Tuğluk’un hastalığı nedeniyle tahliye edilmesi gerektiğinin belirtildiği açıklamada şu ifadelere yer verildi:
“Bugün burada olmamızın sebeplerinden biri de, temel görevlerinden biri insan haklarının korunmasını sağlamak ve denetlemek olan Baroların, son dönemde sıkça gündeme gelen hasta mahpuslar ve cezaevlerinde ölümler konusunda sessiz kalmalarıdır.
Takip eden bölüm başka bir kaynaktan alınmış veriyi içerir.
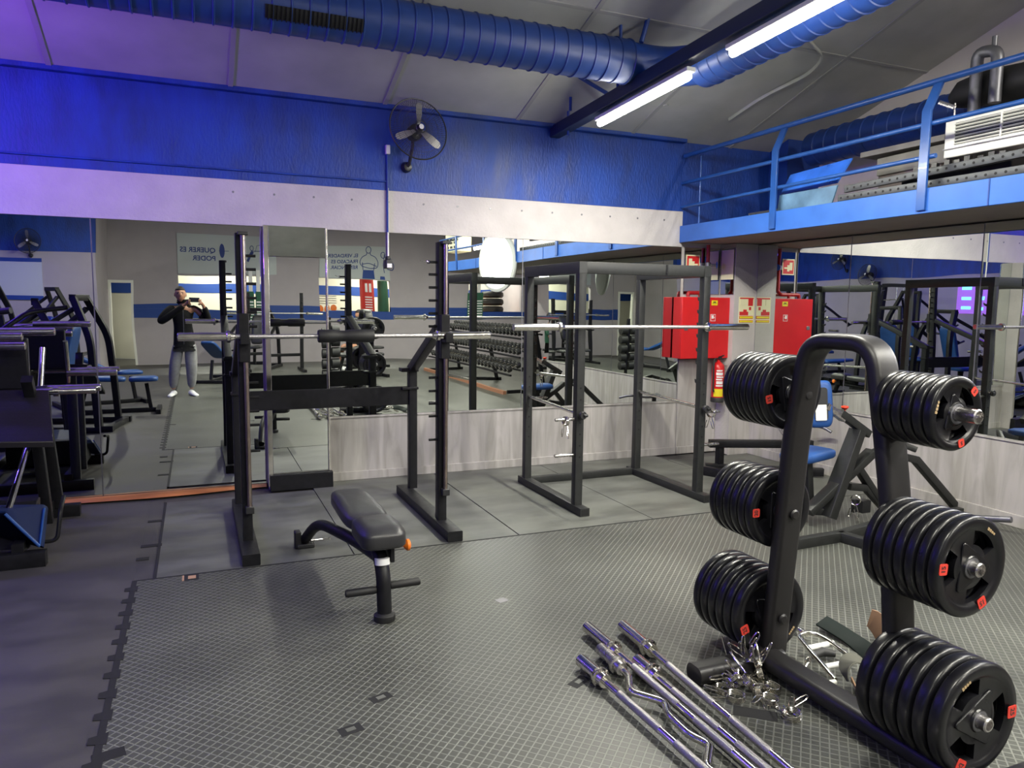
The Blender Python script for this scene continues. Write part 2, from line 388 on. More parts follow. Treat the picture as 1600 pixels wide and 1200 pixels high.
tube_light((5.3, .6, 4.3), (5.3, -.6, 4.3), 'added white tube light over the mezzanine behind the camera, brightening the gable wall', 130)  # unseen fill, added to brighten the gable wall
fl = thing('added_flood_light', 'added blue fill light high at the left washing the blue back wall', 'light', (-2.3, 4.7, 2.75))  # unseen lamp added to give the left back wall more violet-blue light
fd = V((2.6, 1.65, .25)).normalized(); Mf = frame(V((0, 0, 1)).cross(fd), (0, 0, 1))
q = MB().box(-.10, .10, -.08, .08, -.05, .0); q.v = [tuple(Mf @ V(v)) for v in q.v]; q.build('housing', 'black_plastic', fl, bevel=.01)
q = MB().box(-.085, .085, -.065, .065, 0, .006); q.v = [tuple(Mf @ V(v)) for v in q.v]; q.build('lens', 'tube_blue', fl)
q = MB(); q.pipe((0, 0, .08), (0, 0, ceil_z(4.7)-2.75), .01); q.build('hanger', 'black_plastic', fl)
la = area('lamp', tuple(fd*.02), fd.to_track_quat('-Z', 'Y').to_euler(), .16, .12, (.26, .07, 1.0), 19, fl); la.data.spread = math.radians(120)

# ---------------------------------------------------------------- setting
YB = -7.2; YA = -4.9; XL_ = -5.0; XW = 9.0
struct('floor', MB().box(XL_, XW, -9.6, 6.6, -.12, -.012), 'dark_mat')
struct('floor', MB().box(-.345, XW, -9.5, 4.42, -.012, 0), 'tread')
struct('floor', MB().box(-.245, .845, 4.43, 6.12, -.012, 0), 'smooth_mat')
struct('floor', MB().box(-.36, -.262, 4.43, 6.2, -.012, -.002), 'dark_mat')
struct('floor', MB().box(.852, 1.94, 4.43, 6.375, -.012, 0), 'smooth_mat')
struct('floor', MB().box(1.95, 3.0, 4.43, 6.375, -.012, 0), 'smooth_mat')
struct('floor', MB().box(3.006, 4.3, 4.43, 6.375, -.012, 0), 'smooth_mat')
struct('floor', MB().box(4.31, XR, 4.43, 6.14, -.012, 0), 'smooth_mat')
struct('floor', MB().box(XL_, -.36, -4.8, 6.2, -.012, -.001), 'dark_mat')
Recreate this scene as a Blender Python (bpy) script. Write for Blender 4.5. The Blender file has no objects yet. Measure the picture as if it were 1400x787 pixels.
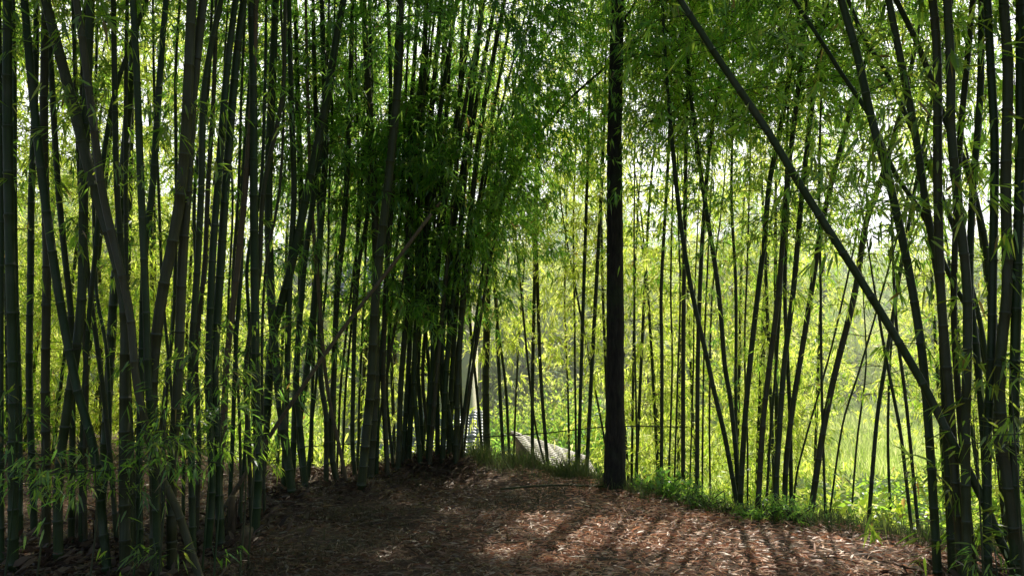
import bpy, math, random
import numpy as np

random.seed(7)
RNG = np.random.default_rng(7)
R = math.radians
scene = bpy.context.scene
COL = scene.collection

# ---------------------------------------------------------------- camera
CAM = np.array([0.0, 0.0, 1.6])
FPX = 1050.0
PITCH = math.atan((500 - 393.5) / FPX)
cam_d = bpy.data.cameras.new("camera")
cam_d.sensor_width = 36.0
cam_d.lens = 36.0 * FPX / 1400.0
cam_d.clip_start = 0.05
cam_d.clip_end = 3000
cam = bpy.data.objects.new("camera", cam_d)
cam.location = CAM
cam.rotation_euler = (math.pi / 2 + PITCH, 0, 0)
COL.objects.link(cam)
scene.camera = cam

FWD = np.array([0, math.cos(PITCH), math.sin(PITCH)])
UPV = np.array([0, -math.sin(PITCH), math.cos(PITCH)])


def ray(px, py):
    return FWD + (px - 700) / FPX * np.array([1.0, 0, 0]) + (393.5 - py) / FPX * UPV


def at(px, py, Y):
    d = ray(px, py)
    return CAM + d * (Y / d[1])


# ---------------------------------------------------------------- sun
SUN_AZ, SUN_EL = R(21), R(45)
SUN_DIR = np.array([math.sin(SUN_AZ) * math.cos(SUN_EL), math.cos(SUN_AZ) * math.cos(SUN_EL), math.sin(SUN_EL)])

# ---------------------------------------------------------------- terrain
EX = [-40, -12, -8, -5, -3.1, -0.6, 0.5, 1.3, 1.9, 2.6, 3.5, 4.2, 8, 14, 40]
EY = [30, 22, 17, 13, 11.7, 11.4, 10.9, 10.0, 9.2, 8.2, 7.4, 6.9, 5.7, 5.0, 4.0]


def sstep(a, b, x):
    t = np.clip((x - a) / (b - a), 0, 1)
    return t * t * (3 - 2 * t)


def hgt(x, y):
    x = np.asarray(x, float)
    y = np.asarray(y, float)
    d = y - np.interp(x, EX, EY)
    V = np.interp(x, [-30, -9, -4, 0, 3, 8, 20], [0.6, 0.9, 2.6, 2.9, 2.3, 1.5, 1.3])
    far = sstep(12, 60, d)
    V = V * (1 - far) + 1.6 * far
    z = -V * sstep(0.0, 5.0, d)
    near = 1 - sstep(30, 60, np.abs(d))
    z = z + near * (0.035 * np.sin(x * 1.7 + 0.6 * np.sin(y * 1.1)) * np.cos(y * 1.3 + 0.4) + 0.018 * np.sin(x * 4.3 + y * 2.1) * np.sin(y * 5.1 - x))
    z = z + 0.20 * np.exp(-(((x + 1.3) / 1.5) ** 2 + ((y - 10.9) / 0.9) ** 2))
    for mx, my, mh, ms in ((-2.6, 8.6, .16, .7), (-1.7, 9.2, .16, .6), (-0.9, 8.2, .12, .5), (-1.0, 10.6, .14, .6), (0.2, 10.4, .13, .35), (-2.9, 10.4, .15, .7), (0.9, 10.1, .08, .3), (-3.6, 6.6, .1, .6), (-2.2, 7.1, .08, .5)):
        z = z + mh * np.exp(-((x - mx) ** 2 + (y - my) ** 2) / ms ** 2)
    z = z + 0.10 * np.exp(-(((x + 0.4) / 1.3) ** 2 + ((y - 9.6) / 0.8) ** 2)) * sstep(-2, 0.2, -np.abs(d) + 1)
    return z


def ground_hit(px, py):
    d = ray(px, py)
    t = 2.0
    while t < 60:
        p = CAM + d * t
        if p[2] < float(hgt(p[0], p[1])):
            return p
        t += 0.02
    return CAM + d * 12


# ---------------------------------------------------------------- helpers
def tag(o, label=None, cat=None, group=None, kind=None):
    if label:
        o["label"] = label
    if cat:
        o["category"] = cat
    if group:
        o["group"] = group
    if kind:
        o["kind"] = kind
    return o


def empty(name, loc):
    o = bpy.data.objects.new(name, None)
    o.location = tuple(float(v) for v in loc)
    o.empty_display_size = 0.2
    COL.objects.link(o)
    return o


def mesh_obj(name, verts, faces_flat, face_sizes, mats, parent=None, mat_idx=None, smooth=False, origin=None):
    """verts (N,3) world coordinates; moved so the object origin is at origin / the parent's origin"""
    v = np.asarray(verts, np.float32).reshape(-1, 3).copy()
    if parent is not None:
        v -= np.array(parent.location, np.float32)
    elif origin is not None:
        v -= np.array(origin, np.float32)
    me = bpy.data.meshes.new(name)
    ff = np.asarray(faces_flat, np.int32).ravel()
    fs = np.asarray(face_sizes, np.int32).ravel()
    me.vertices.add(len(v))
    me.vertices.foreach_set("co", v.ravel())
    me.loops.add(len(ff))
    me.loops.foreach_set("vertex_index", ff)
    me.polygons.add(len(fs))
    st = np.zeros(len(fs), np.int32)
    st[1:] = np.cumsum(fs)[:-1]
    me.polygons.foreach_set("loop_start", st)
    for m in (mats if isinstance(mats, (list, tuple)) else [mats]):
        me.materials.append(m)
    if mat_idx is not None:
        me.polygons.foreach_set("material_index", np.asarray(mat_idx, np.int32))
    if smooth:
        me.polygons.foreach_set("use_smooth", np.ones(len(fs), bool))
    me.update(calc_edges=True)
    o = bpy.data.objects.new(name, me)
    if parent is not None:
        o.parent = parent
    elif origin is not None:
        o.location = tuple(float(x) for x in origin)
    COL.objects.link(o)
    return o


class Geo:
    def __init__(s):
        s.v, s.f, s.fs, s.mi, s.n = [], [], [], [], 0

    def add(s, v, f, fs, mi=0):
        v = np.asarray(v, np.float32).reshape(-1, 3)
        f = np.asarray(f, np.int64).ravel()
        fs = np.asarray(fs, np.int64).ravel()
        s.v.append(v)
        s.f.append(f + s.n)
        s.fs.append(fs)
        s.mi.append(np.full(len(fs), mi, np.int32))
        s.n += len(v)
        return s

    def box(s, c, size, rot=None, mi=0):
        c = np.array(c, float)
        h = np.array(size, float) / 2
        v = np.array([[x, y, z] for x in (-1, 1) for y in (-1, 1) for z in (-1, 1)]) * h
        if rot is not None:
            v = v @ np.array(rot).T
        v = v + c
        f = [0, 1, 3, 2, 4, 6, 7, 5, 0, 4, 5, 1, 2, 3, 7, 6, 0, 2, 6, 4, 1, 5, 7, 3]
        return s.add(v, f, [4] * 6, mi)

    def build(s, name, mats, parent=None, smooth=False, origin=None):
        if not s.v:
            return None
        return mesh_obj(name, np.concatenate(s.v), np.concatenate(s.f), np.concatenate(s.fs), mats, parent,
                        np.concatenate(s.mi), smooth, origin)


def norm(a):
    return a / np.maximum(np.linalg.norm(a, axis=-1, keepdims=True), 1e-9)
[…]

Dünyanın en büyük barosu olarak övünen İstanbul Barosu’nun, kendi üyelerinden biri olan Aysel Tuğluk için bugüne kadar sessiz kalması kabul edilemez. İstanbul barosu başta olmak üzere 82 il barosunu ve Türkiye Barolar Birliği’ni, Aysel Tuğluk ve onun nezdinde tüm hasta mahpusların yaşam hakkını savunmaya davet ediyoruz.
Senelerce kadına yönelik her türlü şiddete karşı ve kadın özgürlüğü için mücadele etmiş bir siyasetçi olarak bugün kendisine yaşatılanlara itiraz ediyor; Aysel Tuğluk’un tahliyesini talep ediyoruz. Ayrıca, “Kadınlar İçin Adalet” talebimiz doğrultusunda Tuğluk ve onun gibi siyasi sebeplerle mahpus edilen tüm kadınların özgürlüklerine kavuşması talebimizi yineliyoruz.”